After living for a long time under a rule of silence, Seraphim seemed animated directly by the Spirit; he prayed continuously; thousands of visitors came to him; he read hearts and prophesied and healed souls and bodies. One day in the winter of 1831 he was in the forest talking to a young layman, Motovilov, whom he had cured, and whose spiritual father he had become. Motovilov, in a state of mental anguish, asked the old monk how to discern the presence of the Holy Spirit. Seeing that mere words would have no effect, Seraphim instantly appeared before him transfigured, and made him come into the light.
‘We are both in the fullness of the Holy Spirit. Why are you not looking at me?’
‘I cannot, Father. Lightning is flashing from your eyes. Your face is brighter than the sun.’
‘Do not be afraid. You are shining as brightly as I. You are also now in the fullness of the Holy Spirit, otherwise you would be unable to see me… Have the courage to look at me. God is with us.’
‘I looked at him, and a still greater fear seized me. Imagine someone who is talking to you – and his face appears like the sun at midday. You see his lips moving and the expression of his eyes changing, you hear the sound of his voice, you feel his hands gripping you by the shoulders, but at the same time you see neither his hands, nor his body, nor yours, only a brilliance which spreads all around, to a distance of several yards, lighting up the snow which was settling on the grass and falling gently on the great staretz and on me.’
Then St Seraphim, by a series of questions, makes Motovilov undertake a kind of exploration of his new state, bringing him to acknowledge that he feels ‘extraordinarily well’, and that he is filled ‘with an inexpressible silence and peace’. And besides peace, gentleness, joy, warmth and fragrance. ‘Years ago, when I went dancing, before I left for the ball, my mother would sprinkle me with scents that she used to buy in the best shops… but their smell could not be compared with these spices.’ As a result of Seraphim’s teaching, the Spirit enlightened not only the soul but the body, making it impervious to cold and transfiguring even the sense of smell, the most primitive of the senses, bound to the mysterious smell of the earth.
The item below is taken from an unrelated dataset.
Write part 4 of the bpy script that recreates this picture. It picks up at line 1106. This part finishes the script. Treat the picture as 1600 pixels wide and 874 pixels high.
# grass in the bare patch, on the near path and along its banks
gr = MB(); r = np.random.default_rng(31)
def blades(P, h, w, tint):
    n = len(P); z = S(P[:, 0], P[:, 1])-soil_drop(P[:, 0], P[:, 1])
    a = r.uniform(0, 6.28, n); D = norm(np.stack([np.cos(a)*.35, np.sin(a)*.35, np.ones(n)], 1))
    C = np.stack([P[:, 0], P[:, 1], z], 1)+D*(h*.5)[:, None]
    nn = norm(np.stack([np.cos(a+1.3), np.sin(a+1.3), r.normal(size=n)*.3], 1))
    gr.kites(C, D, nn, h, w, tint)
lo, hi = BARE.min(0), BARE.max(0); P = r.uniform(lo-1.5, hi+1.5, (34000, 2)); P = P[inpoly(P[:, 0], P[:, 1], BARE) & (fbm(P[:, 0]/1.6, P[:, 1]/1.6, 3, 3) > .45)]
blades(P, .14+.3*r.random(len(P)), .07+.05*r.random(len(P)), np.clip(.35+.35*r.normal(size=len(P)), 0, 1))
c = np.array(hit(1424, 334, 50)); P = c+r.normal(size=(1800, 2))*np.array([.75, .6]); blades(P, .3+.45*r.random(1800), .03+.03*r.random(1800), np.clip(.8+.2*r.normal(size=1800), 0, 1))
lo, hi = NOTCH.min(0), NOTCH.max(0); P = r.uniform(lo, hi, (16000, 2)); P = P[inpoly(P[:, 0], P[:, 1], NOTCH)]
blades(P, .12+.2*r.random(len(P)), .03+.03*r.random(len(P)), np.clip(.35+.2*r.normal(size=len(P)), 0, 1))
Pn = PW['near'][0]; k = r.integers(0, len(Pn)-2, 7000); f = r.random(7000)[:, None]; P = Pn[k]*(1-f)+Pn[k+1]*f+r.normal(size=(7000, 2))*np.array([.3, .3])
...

‘And so it must be,’ the saint concluded. ‘Divine grace dwells in our lowest depths, in our hearts. As the Lord has said, the Kingdom of Heaven is within you. By Kingdom of Heaven he means the grace of the Holy Spirit. It is within us at this moment, warming us, enlightening us, rejoicing our senses and filling our heart with joy.”‘
And these are not Hindus who are having this transcendental experience, but Christians; they are ‘bearers of the Spirit’ only to the degree they remain ‘bearers of the Cross’, utterly dedicated to the unlimited vulnerability of personal love.